Bir ülke yurttaşları arasında gelir dağılımında hakkaniyeti sağladığı ölçüde çağdaştır.

Ne ki, tıpkı Dünya'nın birçok ülkesinde olduğu gibi Türkiye’mizde gelir uçurumları vardır.

Nüfusun ilk yüzde yirmisi ile son yüzde yirmisi arasında dokuz kat fark vardır.

Dahası bu makas giderek açılmaktadır.

Bunca eşitsizliğin üstüne artacak geliri dağıtmak yoksulu aynı yoksul olarak bırakmak ile zengini daha zengin yapmakla sonuçlanır.

Tıpkı büyüme oranının nihai hasılada "yoksullaştıran büyüme" olması gibi;

Servetten vergi alınmazsa, vergide adalet sağlanamazsa, ekonomi hamiline yazılı halde olmaktan kurtarılıp kayıtlı kurallı hale getirilmezse, eşit işe eşit ücret ve emeklilik de standart sağlanamazsa;

Ne gelir dağılımı düzelir ne de büyümeden fayda görülür...

Gelir dağılımı düzeltecek ve büyümeyi verimli hale getirecek hususların başında; üretim ekonomisine geçmek gelmektedir.

Eğer üretime dayalı, gerçekçi aktif tasarrufa dayalı bir düzen oluşturulursa, piyasa canlanır, ithalat baskısı azalır, istihdam artar;

Nihayet artan gelirken ve üretime dayalı büyüme yeni yatırımlar için en etkili kaynakları oluşturur.

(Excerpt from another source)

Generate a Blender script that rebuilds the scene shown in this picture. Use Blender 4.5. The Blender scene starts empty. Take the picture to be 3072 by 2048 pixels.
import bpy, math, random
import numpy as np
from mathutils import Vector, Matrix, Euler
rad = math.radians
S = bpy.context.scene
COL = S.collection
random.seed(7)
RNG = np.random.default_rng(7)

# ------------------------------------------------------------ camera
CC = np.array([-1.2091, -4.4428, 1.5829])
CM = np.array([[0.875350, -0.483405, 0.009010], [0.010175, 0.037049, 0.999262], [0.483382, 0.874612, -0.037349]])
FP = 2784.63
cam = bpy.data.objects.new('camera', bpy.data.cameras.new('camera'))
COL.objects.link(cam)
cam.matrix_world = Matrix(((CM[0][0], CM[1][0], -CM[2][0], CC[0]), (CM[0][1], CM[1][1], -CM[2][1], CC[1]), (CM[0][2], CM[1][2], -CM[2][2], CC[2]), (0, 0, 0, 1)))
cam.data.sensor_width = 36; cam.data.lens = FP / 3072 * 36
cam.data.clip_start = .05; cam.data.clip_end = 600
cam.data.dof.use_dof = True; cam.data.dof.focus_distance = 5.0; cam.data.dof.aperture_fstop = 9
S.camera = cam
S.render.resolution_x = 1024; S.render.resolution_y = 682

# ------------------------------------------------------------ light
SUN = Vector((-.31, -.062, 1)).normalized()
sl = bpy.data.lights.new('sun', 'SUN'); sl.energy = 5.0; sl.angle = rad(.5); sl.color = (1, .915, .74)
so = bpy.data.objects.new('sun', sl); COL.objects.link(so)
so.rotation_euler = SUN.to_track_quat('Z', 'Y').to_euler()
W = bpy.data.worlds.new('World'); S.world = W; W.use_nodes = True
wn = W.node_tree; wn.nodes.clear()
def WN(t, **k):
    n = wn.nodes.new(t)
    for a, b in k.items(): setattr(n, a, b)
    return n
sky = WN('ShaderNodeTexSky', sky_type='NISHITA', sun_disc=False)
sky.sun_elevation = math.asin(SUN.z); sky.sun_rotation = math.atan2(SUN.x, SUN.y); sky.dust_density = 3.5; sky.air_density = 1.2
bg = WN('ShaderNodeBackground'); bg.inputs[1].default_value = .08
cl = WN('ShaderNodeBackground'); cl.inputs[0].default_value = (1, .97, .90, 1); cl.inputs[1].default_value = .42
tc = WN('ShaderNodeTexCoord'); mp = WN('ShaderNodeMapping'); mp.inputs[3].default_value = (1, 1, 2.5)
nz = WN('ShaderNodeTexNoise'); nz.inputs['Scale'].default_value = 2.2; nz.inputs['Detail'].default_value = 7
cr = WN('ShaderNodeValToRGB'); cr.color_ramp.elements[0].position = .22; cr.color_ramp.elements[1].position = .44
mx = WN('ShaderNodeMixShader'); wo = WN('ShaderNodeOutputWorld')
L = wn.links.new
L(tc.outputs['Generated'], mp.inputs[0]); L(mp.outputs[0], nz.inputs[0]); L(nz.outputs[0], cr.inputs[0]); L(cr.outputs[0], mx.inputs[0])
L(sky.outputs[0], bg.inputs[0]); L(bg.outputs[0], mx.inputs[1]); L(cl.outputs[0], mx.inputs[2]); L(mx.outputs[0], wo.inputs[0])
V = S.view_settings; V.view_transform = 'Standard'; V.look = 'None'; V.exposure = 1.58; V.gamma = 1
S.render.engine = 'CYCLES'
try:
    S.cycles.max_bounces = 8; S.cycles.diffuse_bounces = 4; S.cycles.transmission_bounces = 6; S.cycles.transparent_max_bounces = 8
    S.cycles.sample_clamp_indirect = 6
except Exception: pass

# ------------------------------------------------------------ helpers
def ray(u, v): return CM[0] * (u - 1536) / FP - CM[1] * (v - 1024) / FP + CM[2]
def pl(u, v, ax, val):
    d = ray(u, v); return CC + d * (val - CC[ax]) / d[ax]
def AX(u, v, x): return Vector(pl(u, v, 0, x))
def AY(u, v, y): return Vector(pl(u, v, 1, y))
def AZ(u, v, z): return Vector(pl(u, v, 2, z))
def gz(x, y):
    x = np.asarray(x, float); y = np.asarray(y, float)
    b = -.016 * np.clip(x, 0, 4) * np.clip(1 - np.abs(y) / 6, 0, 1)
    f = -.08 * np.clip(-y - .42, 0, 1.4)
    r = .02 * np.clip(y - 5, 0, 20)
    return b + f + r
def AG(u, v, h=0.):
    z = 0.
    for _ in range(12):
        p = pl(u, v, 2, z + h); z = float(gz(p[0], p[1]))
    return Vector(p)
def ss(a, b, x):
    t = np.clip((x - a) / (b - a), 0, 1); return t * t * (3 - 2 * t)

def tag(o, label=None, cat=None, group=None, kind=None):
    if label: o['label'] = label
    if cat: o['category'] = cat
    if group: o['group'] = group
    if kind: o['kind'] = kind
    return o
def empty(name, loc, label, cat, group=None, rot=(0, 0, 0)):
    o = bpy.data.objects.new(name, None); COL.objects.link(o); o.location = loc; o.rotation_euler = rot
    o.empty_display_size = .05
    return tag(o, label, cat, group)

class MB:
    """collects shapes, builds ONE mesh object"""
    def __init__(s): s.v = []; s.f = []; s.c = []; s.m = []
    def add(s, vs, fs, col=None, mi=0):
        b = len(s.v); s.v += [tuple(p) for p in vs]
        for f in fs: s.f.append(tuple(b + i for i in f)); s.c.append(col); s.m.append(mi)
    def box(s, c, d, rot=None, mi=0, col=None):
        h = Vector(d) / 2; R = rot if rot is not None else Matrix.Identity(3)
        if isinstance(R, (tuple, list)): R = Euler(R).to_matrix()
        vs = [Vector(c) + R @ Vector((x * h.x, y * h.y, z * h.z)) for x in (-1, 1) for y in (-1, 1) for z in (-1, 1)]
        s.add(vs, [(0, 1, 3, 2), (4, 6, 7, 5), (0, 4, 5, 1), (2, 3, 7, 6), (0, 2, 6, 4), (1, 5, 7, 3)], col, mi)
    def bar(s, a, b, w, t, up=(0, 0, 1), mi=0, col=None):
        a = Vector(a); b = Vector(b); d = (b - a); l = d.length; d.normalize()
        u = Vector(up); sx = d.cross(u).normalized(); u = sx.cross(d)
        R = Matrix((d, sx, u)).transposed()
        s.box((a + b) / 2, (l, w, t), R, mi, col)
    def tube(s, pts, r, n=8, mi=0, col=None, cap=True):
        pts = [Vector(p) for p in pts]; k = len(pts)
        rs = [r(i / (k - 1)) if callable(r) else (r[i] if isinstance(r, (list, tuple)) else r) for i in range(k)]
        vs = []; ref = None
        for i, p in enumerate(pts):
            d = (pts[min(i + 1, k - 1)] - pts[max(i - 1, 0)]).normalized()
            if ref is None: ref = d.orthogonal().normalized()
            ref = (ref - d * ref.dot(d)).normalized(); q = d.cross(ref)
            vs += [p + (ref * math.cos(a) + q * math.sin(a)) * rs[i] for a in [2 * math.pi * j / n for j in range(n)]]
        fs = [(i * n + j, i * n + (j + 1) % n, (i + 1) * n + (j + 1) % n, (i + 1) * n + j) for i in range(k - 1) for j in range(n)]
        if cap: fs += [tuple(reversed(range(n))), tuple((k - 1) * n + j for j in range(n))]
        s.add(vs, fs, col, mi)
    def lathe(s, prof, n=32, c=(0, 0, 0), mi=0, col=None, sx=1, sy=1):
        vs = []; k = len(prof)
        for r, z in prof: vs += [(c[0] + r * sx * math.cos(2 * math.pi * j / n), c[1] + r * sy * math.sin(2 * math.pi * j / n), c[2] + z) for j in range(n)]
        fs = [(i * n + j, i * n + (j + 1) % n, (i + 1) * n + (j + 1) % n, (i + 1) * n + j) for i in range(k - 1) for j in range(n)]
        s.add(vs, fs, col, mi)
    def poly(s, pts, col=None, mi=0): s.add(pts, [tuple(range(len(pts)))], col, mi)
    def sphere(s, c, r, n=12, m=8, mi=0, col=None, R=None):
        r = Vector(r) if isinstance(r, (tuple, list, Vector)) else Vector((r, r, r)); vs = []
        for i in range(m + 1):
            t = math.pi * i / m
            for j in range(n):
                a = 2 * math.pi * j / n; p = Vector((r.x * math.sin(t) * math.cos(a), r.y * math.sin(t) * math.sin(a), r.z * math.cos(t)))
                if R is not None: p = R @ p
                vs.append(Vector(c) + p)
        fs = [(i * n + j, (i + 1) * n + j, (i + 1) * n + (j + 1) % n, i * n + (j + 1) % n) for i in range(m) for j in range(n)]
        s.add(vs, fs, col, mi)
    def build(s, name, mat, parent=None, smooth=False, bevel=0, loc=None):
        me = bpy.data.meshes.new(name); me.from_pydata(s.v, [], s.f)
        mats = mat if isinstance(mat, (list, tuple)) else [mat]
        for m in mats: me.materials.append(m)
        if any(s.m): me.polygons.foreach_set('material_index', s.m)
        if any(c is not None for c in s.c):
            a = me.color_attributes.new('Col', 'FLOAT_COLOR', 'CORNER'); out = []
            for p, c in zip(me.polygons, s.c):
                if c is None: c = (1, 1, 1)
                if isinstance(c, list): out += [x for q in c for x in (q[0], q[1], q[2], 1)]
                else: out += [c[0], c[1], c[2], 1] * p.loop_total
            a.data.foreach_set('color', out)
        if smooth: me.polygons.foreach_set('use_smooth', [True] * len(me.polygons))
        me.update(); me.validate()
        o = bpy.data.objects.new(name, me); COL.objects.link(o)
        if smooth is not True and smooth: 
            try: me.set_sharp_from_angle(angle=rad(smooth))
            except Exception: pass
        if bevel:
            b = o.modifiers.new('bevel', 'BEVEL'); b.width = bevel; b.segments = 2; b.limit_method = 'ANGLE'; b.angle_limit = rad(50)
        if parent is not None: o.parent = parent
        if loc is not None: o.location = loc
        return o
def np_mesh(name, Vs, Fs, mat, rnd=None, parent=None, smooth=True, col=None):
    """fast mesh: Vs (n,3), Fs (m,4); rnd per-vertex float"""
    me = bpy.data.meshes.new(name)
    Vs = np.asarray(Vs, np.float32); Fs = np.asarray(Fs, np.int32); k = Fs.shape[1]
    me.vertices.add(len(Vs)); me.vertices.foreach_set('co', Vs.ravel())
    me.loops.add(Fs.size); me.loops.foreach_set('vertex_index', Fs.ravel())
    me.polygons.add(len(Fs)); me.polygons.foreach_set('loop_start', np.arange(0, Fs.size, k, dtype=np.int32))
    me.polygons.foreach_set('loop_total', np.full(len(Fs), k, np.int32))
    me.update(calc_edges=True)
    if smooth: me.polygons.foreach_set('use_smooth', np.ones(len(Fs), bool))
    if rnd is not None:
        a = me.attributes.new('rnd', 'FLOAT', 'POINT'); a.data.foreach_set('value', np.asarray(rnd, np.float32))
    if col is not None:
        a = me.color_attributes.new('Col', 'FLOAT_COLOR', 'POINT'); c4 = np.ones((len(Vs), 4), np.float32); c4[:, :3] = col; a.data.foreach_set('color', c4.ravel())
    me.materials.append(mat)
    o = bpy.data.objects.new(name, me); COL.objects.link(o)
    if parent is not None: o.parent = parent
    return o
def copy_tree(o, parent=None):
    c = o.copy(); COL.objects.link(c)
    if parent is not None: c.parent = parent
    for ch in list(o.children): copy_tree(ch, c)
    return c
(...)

Bunun bir güzel neticesi olarak Türkiye’nin dışa bağımlılığı da azalır.

Ben, iktisadi açıdan gelişen bir devlet ile halkı güçlenen bir ülke olmamızı çok arzu ediyorum.

Türkiye bu erekle ve hedeflerle, Organize Sanayi Bölgelerine, Teknoparklara, Atölye tipi üretime ve tarımda endüstrileşmeye büyük önem vermek de durumundadır.

Gelir dağılımında hakkaniyet, büyümede istikrar, katma değerli üretim ekseninde ihracat bizi;

Ekonomik açıdan mutsuz ve umutsuz insanların ülkesi olmaktan kurtaracaktır.

Türkiye'de halk ne kadar mutlu olursa, Dünyada da Türkiye o kadar güvende ve saygın olacaktır.